It's a tale of shame, disappointment and embarrassment, a heartrending story of cruel deception and shattered dreams - and it's not even published.
And there's the rub. Earlier this month a number of authors who had signed contracts with the Hill and Hill literary agency, supposedly based in Edinburgh, received an email telling them that the agency's operations had been "frozen", blaming adverse coverage in writers' forums such as Absolute Write.
These writers had all paid upfront fees of about £100 to an agent calling himself Christopher Hill, who promised to submit their work to major publishing houses and send bi-weekly reports on their progress. And at least some of them were doing rather well - or so it seemed ...
Maria Osborne Perry, a "bestselling author of literary fiction and romance", tells on her blog how Hill informed her of interest from a number of major publishing houses, and a "verbal contract" which was due to be confirmed later in the year.
Kate Hyde, a senior editor at HarperCollins, describes on the 5th Estate blog how she discovered writers had been sent fabricated responses, invented reports and even a questionnaire which Hill's clients were asked to complete to assess their suitability as authors.

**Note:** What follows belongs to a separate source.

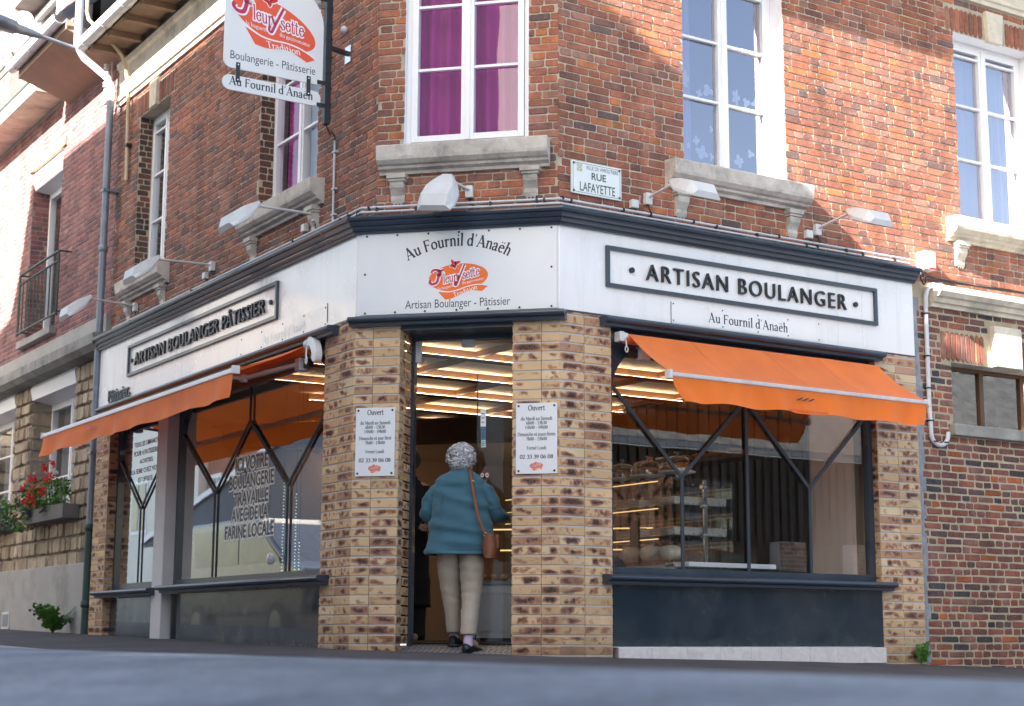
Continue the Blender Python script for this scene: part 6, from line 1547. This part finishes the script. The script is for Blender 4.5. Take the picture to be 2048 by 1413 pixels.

All of which points to a scam of some sort - though as Victoria Strauss suggests on Writer Beware, it's not a scam which is making very much money.
So what's going on here? Is it a prank? A sadistic hobby for someone with a little too much time on their hands? Maybe it's just a misjudged multimedia project from a struggling theatre company. When a character called "Christopher Hill" starts his own blog to call his own sanity into question and exult in his new-found notoriety, the hall of mirrors that is the internet seems to have refracted itself through the looking-glass once more.